Hay quien llega a advertir incluso que la fabada no deja de ser simplemente un pote asturiano venido a menos, por el hecho de que en su composición faltan diversos ingredientes vitales en todo pote. El caso es que, sea por lo que fuere, nadie puede negar la majestuosidad y contundencia de esta bandera gastronómica asturiana.
De sencilla elaboración, su éxito prácticamente solo depende de la calidad de los ingredientes utilizados.
La fabada, dice Fidalgo, es plato donde la huerta, el cerdo, la habilidad y el buen gusto forman un ensablaje perfecto… Y Victor Alperi la consagra como «la reina y señora de la cocina asturiana». Para Vilabella, la fabada es el plato regional que despierta pasiones imperecederas.

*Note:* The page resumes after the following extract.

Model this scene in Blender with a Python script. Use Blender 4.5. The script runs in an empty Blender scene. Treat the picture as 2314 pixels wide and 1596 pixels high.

El prestigio de este plato se basa en un unánime y escrupuloso respeto popular hacia la tradición. Su preparación es un ritual en el que todo es importante. Desde el momento en que se ponen a remojo les fabes hasta esos minutos de reposo tras la cocción para que la fabada «se asiente» antes del servicio.
La fabada asturiana es un monumento nacional a la cocina y a sus más antiguas huellas históricas, cocina opulenta que parece conceder licencia a los grandes excesos de nuestro estómago.
Les fabes con que se elabora recibían popularmente el nombre de «la granja»,o «del cura», suaves y contundentes, serias, rigurosas y hechas a medida, como dice Vilabella, imprescindible para una buena fabada.